Another Internet Cable Fault Hits South Africa
By Jan Vermeulen, MyBroadband
August 23, 2024
Several links on the Eastern Africa Submarine System (EASSy) have been offline since Tuesday due to shunt fault, MyBroadband has learned.
An industry source with knowledge of the situation explained that traffic to the Middle East and Central and Eastern Europe was the most affected and seeing increased latency.
However, unlike the incidents earlier this year, the fault does not appear to have caused major disruptions to the continent’s Internet.
EASSy is a 10,000 km submarine cable system along the east coast of Africa, with nine landing stations in Sudan, Djibouti, Somalia, Kenya, Tanzania, Comoros, Madagascar, Mozambique and South Africa.
It is a consortium cable owned by several telecommunications companies, including WIOCC, MTN’s Bayobab, Vodacom DRC, Liquid Intelligent Technologies, and Telkom.
WIOCC is the largest shareholder in the EASSy consortium.
According to TeleGeography, the other owners are BT, Bharti Airtel, Botswana Fibre Networks, Comores Telecom, Djibouti Telecom, Etisalat UAE, Mauritius Telecom, Orange, Saudi Telecom, Sudatel, Tanzania Telecommunication Corporation, Telkom Kenya, Telma, and Zambia Telecom.
A shunt fault is a type of power feed problem that occurs when the insulation protecting a submarine cable becomes damaged.
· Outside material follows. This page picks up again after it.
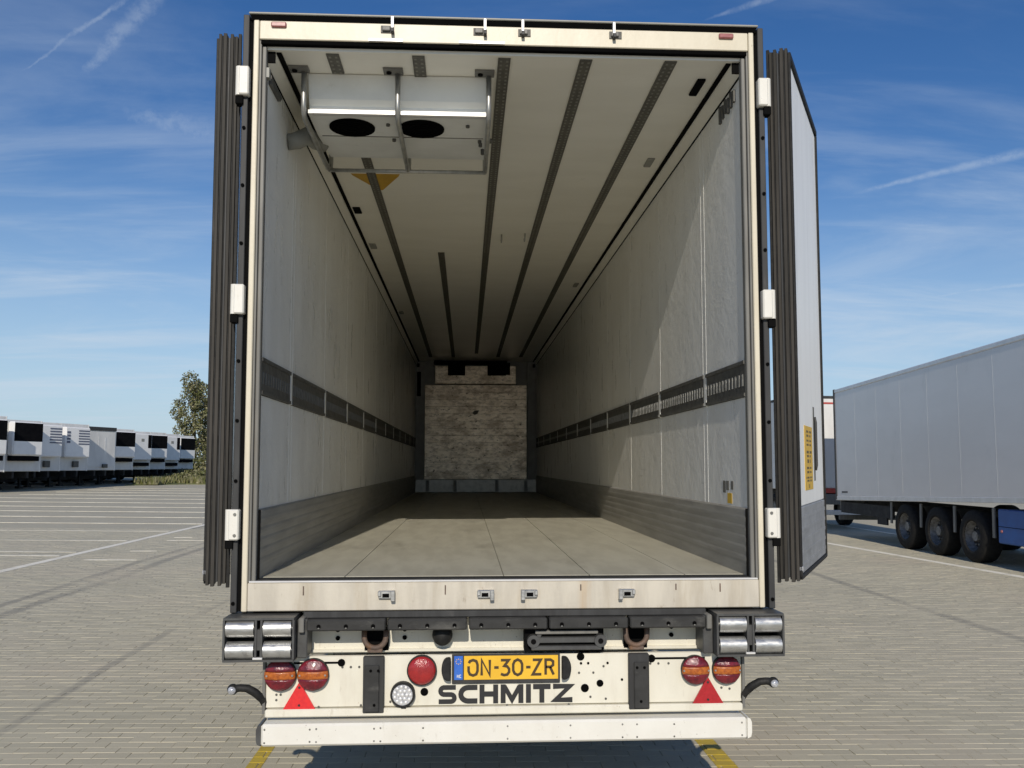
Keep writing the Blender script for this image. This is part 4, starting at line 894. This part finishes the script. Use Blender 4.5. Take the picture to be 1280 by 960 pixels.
# ================================================================== ROW OF PARKED REEFERS ON THE LEFT
def build_row():
    L = 13.4; Wd = 2.52; XF = -25.4; rr = random.Random(12)
    def base(name, label, y_right, ang=R(-23)):
        # local frame: front face in the plane x = 0, facing +x; near side at y = 0, far side at y = Wd
        return thing(name, label, 'trailer', (XF + rr.uniform(-.2, .2), y_right - Wd * math.cos(ang), 0), (0, 0, ang), 'refrigerated trailers parked in a row on the left')
    def body(T, zt=3.95):
        bm = BM(); box(bm, -L, 0, 0, Wd, 1.08, zt, .03); b = obj('body', bm, M['bodywhite'], T)
        bm = BM(); box(bm, -.05, .012, .0, .06, 1.06, zt + .01, .01); box(bm, -.05, .012, Wd - .06, Wd, 1.06, zt + .01, .01); obj('corner_profile', bm, M['bodyrail'], b)
        bm = BM(); box(bm, -L, -.02, .72, .86, .70, 1.08); box(bm, -L, -.02, Wd - .86, Wd - .72, .70, 1.08); box(bm, -11, -6.8, .05, Wd - .05, .45, 1.05); obj('chassis_frame', bm, M['chassis'], T)
        bm = BM(); box(bm, -6.6, -3.1, .08, Wd - .08, .38, 1.06, .02); obj('underfloor_box', bm, M['chassis'], T)  # added black box, fills the open underside to read as deep shade
        for y in (.45, Wd - .45):
            bm = BM(); box(bm, -2.75, -2.6, y - .06, y + .06, .12, 1.05); box(bm, -2.85, -2.5, y - .15, y + .15, 0, .12); obj('landing_leg', bm, M['chassis'], T)
        bm0 = BM(); lathe(bm0, [(.2, -.18), (.45, -.18), (.5, -.13), (.5, .13), (.45, .18), (.2, .18)], 20); bmesh.ops.rotate(bm0, cent=(0, 0, 0), matrix=Matrix.Rotation(math.pi / 2, 3, 'Z'), verts=bm0.verts[:])
        w = obj('wheel', bm0, M['tyre'], T, (-8, .2, .5))
        for x in (-9.3, -10.6): copy_part(w, T, (x, .2, .5))
        for x in (-8, -9.3, -10.6): copy_part(w, T, (x, Wd - .2, .5))
        return b
    def unit_black(T, low=True):
        bm = BM(); box(bm, .01, .46, .30, Wd - .28, 1.95, 3.82, .08); u = obj('cooling_unit', bm, M['panelwhite'], T)
        bm = BM(); box(bm, .44, .475, .36, Wd - .34, 2.74, 3.76, .02); obj('grille', bm, M['grille'], u)
        bm = BM(); box(bm, .02, .30, .35, Wd - .35, 1.66, 1.93, .02); obj('lower_fitting', bm, M['grille'], T)
        return u
    def unit_louver(T):
        bm = BM(); box(bm, .01, .45, .30, Wd - .28, 1.90, 3.80, .07); u = obj('cooling_unit', bm, M['panelwhite'], T)
        bm = BM()
        for k in range(6): box(bm, .43, .47, 1.30, Wd - .36, 2.72 + k * .165, 2.80 + k * .165, .005)
        obj('louvre', bm, M['louver'], u)
        bm = BM()
        for k in range(4): box(bm, .43, .47, .40, .66, 2.80 + k * .2, 2.93 + k * .2, .005)
        obj('vent', bm, M['louver'], u)
        bm = BM(); box(bm, .02, .20, 1.25, 1.65, 1.30, 1.68, .02); obj('lower_fitting', bm, M['rail'], T)
        return u
    def unit_white(T, side=.8):
        bm = BM(); box(bm, .01, .42, .30, Wd - .28, 1.80, 3.80, .06); u = obj('cooling_unit', bm, M['panelwhite'], T)
        bm = BM(); box(bm, .40, .435, Wd - .72, Wd - .36, 2.72, 3.72, .01); obj('grille', bm, M['grille'], u)
        bm = BM(); box(bm, .41, .43, 1.1, 1.4, 3.2, 3.42, .005); obj('badge_plate', bm, M['lens_grey'], u)
        bm = BM(); box(bm, .02, .30, .4, Wd - .4, 1.35, 1.62, .02); obj('lower_fitting', bm, M['grille'], T)
        return u
    def front_plain(T):
        bm = BM(); box(bm, .005, .05, .1, Wd - .1, 1.3, 3.70, .01); f = obj('front_panel', bm, M['bodywhite'], T)
        bm = BM(); box(bm, .045, .06, .95, 1.0, 2.5, 3.4); box(bm, .045, .06, 1.5, 1.62, 2.1, 3.3); obj('trim_strip', bm, M['bodyrail'], f)
        bm = BM(); box(bm, -.4, .10, .05, Wd - .05, 3.75, 3.99, .02); obj('roof_visor', bm, M['strip'], f)
        bm = BM(); box(bm, .05, .2, 1.3, 1.7, 1.25, 1.5, .02); obj('lower_fitting', bm, M['rail'], f)
    rows = [(43.2, 'nearest parked reefer with a black cooling unit, at the left edge of the photo', unit_black), (46.9, 'white parked reefer with a black grille and rounded white casing, second in the row', unit_black),
            (49.9, 'white reefer with blue-grey louvres, next to the black-grilled unit', unit_louver), (53.5, 'white reefer with blue-grey louvres, beside the trailer without a cooling unit', unit_louver),
            (57.5, 'white trailer with a plain front wall and dark roof visor, no cooling unit', front_plain), (60.9, 'white reefer with square black grille, just right of the plain-fronted trailer', unit_black),
            (64.8, 'white reefer with a narrow dark slot between the two square black grilles', unit_white), (68.2, 'white reefer with square black grille, between two narrow-slotted units', unit_black),
            (71.6, 'white reefer with a narrow dark slot, second last of the row near the tree', unit_white), (75.6, 'farthest white reefer of the row, its casing lit, beside the tree', unit_black)]
    for y, lab, fn in rows:
        T = base('reefer_trailer', lab, y); body(T, 3.95 + rr.uniform(-.05, .10)); fn(T)
build_row()

# ================================================================== TREES AND SHRUBS
def crown_mesh(name, centres, n, leaf, mats, parent, seed):
    rnd = np.random.RandomState(seed); V, F = [], []
    cs = np.array([c[:3] for c in centres]); rs = np.array([c[3:] for c in centres]); wts = (rs.prod(axis=1)) ** .8; wts /= wts.sum()
    idx = rnd.choice(len(centres), n, p=wts)
    d = rnd.normal(size=(n, 3)); d /= np.linalg.norm(d, axis=1)[:, None]
    rad = rnd.uniform(.35, 1.0, n) ** .55 * rnd.uniform(.85, 1.12, n)
    P = cs[idx] + d * rs[idx] * rad[:, None]
    u = rnd.normal(size=(n, 3)); u /= np.linalg.norm(u, axis=1)[:, None]
    w = np.cross(u, d + rnd.normal(size=(n, 3)) * .5); w /= np.linalg.norm(w, axis=1)[:, None]
    s = leaf * rnd.uniform(.6, 1.4, n)[:, None]
    verts = np.stack([P - u * s, P + w * s * .6, P + u * s, P - w * s * .6], 1).reshape(-1, 3)
    faces = np.arange(4 * n).reshape(-1, 4)
    me = bpy.data.meshes.new(name); me.from_pydata(verts.tolist(), [], faces.tolist())
    for m in mats: me.materials.append(m)
    mi = rnd.choice(len(mats), n, p=None)
    me.polygons.foreach_set('material_index', mi.astype(np.int32))
    o = bpy.data.objects.new(name, me); COL.objects.link(o); o.parent = parent
    return o
def tree(name, label, loc, h, w, seed, mats, leaf=.16, n=9000, slim=1.0):
    rnd = random.Random(seed); T = thing(name, label, 'tree', loc)
    bm = BM(); tube(bm, [(0, 0, -.1), (.08, .02, h * .3), (-.05, .05, h * .6), (.05, 0, h * .9)], [w * .055 + .06, w * .045 + .05, w * .03 + .03, .02], 9)
    cen = []
    for k in range(16):
        z = h * (.26 + .66 * k / 15); a = k * 2.4 + rnd.uniform(-.5, .5); prof = math.sin(math.pi * min(1, max(0.08, (z / h - .12) / .98))) ** .6
        r = w * .5 * prof * rnd.uniform(.35, .85); c = (r * math.cos(a), r * math.sin(a), z)
        tube(bm, [(0, 0, z * .72), (c[0] * .5, c[1] * .5, z * .9), c], [.07, .05, .02], 6)
        q = w * rnd.uniform(.16, .27); cen.append((*c, q, q, q * rnd.uniform(.9, 1.5)))
    for k in range(5): cen.append((rnd.uniform(-.15, .15) * w, rnd.uniform(-.15, .15) * w, h * (.35 + .12 * k), w * .22, w * .22, h * .09))
    obj('trunk', bm, M['bark'], T)
    crown_mesh('crown', cen, n, leaf, mats, T, seed)
    return T
tree('birch_tree', 'tall slender green tree beside the last parked reefer', (-28.9, 89.7, 0), 10.9, 3.7, 11, [M['leaf'], M['leaf2']], .12, 7000)
tree('pale_tree', 'lower pale leafed tree right of the tall slender tree', (-27.4, 92.0, 0), 8.3, 4.0, 23, [M['leaf2'], M['leaf2'], M['leaf']], .13, 8000)
tree('dark_tree', 'dark green tree half hidden behind the open left door', (-25.6, 97.0, 0), 9.4, 4.4, 31, [M['leaf3'], M['leaf']], .14, 11000)
def shrub(label, loc, w, h, seed, mats, grp='shrubs on the verge below the trees'):
    rnd = random.Random(seed); T = thing('shrub', label, 'shrub', loc, (0, 0, 0), grp)
    cen = [(rnd.uniform(-w, w) * .4, rnd.uniform(-w, w) * .4, h * rnd.uniform(.3, .7), w * .35, w * .35, h * .35) for k in range(7)]
    bm = BM()
    for c in cen[:5]: tube(bm, [(c[0] * .2, c[1] * .2, 0), (c[0] * .6, c[1] * .6, h * .3), (c[0], c[1], c[2])], [.04, .03, .012], 5)
    obj('stem', bm, M['bark'], T); crown_mesh('foliage', cen, 1100, .12, mats, T, seed)
shrub('low dark shrub under the tall slender tree', (-27.6, 84.5, 0), 2.8, 2.4, 51, [M['leaf'], M['leaf3']])
shrub('bushy shrub below the pale tree', (-24.8, 84.0, 0), 2.8, 2.8, 52, [M['leaf'], M['leaf2']])
shrub('mixed green shrub in front of the farthest reefer', (-23.4, 72.5, 0), 2.0, 1.1, 53, [M['leaf'], M['leaf2']])
shrub('low brownish shrub before the second last reefer', (-23.6, 68.2, 0), 2.0, .9, 54, [M['leaf2'], M['leaf']])
shrub('dark shrub close to the open left door', (-22.6, 86.0, 0), 2.6, 2.6, 55, [M['leaf3'], M['leaf']])

bpy.context.view_layer.update()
These cables use underwater amplifiers to boost the light signal propagating along their fibre optic strands, which require power.
Power is fed from either end of the cable and flows along a metallic outer core that surrounds the optical fibre.
These cores — the fibreglass and conductor — are wrapped in insulation and protected using a strong material like Kevlar.
However, damage can still occur from ship anchors, fishing trawlers, backhoe dredgers, powerful ocean currents dragging the cable, or even sea creatures like sharks.
When the insulation becomes damaged, it can create a short circuit from the cable’s metallic core to the seawater, causing a shunt fault.
A WIOCC spokesperson told MyBroadband that the cause of the cable break is currently unknown.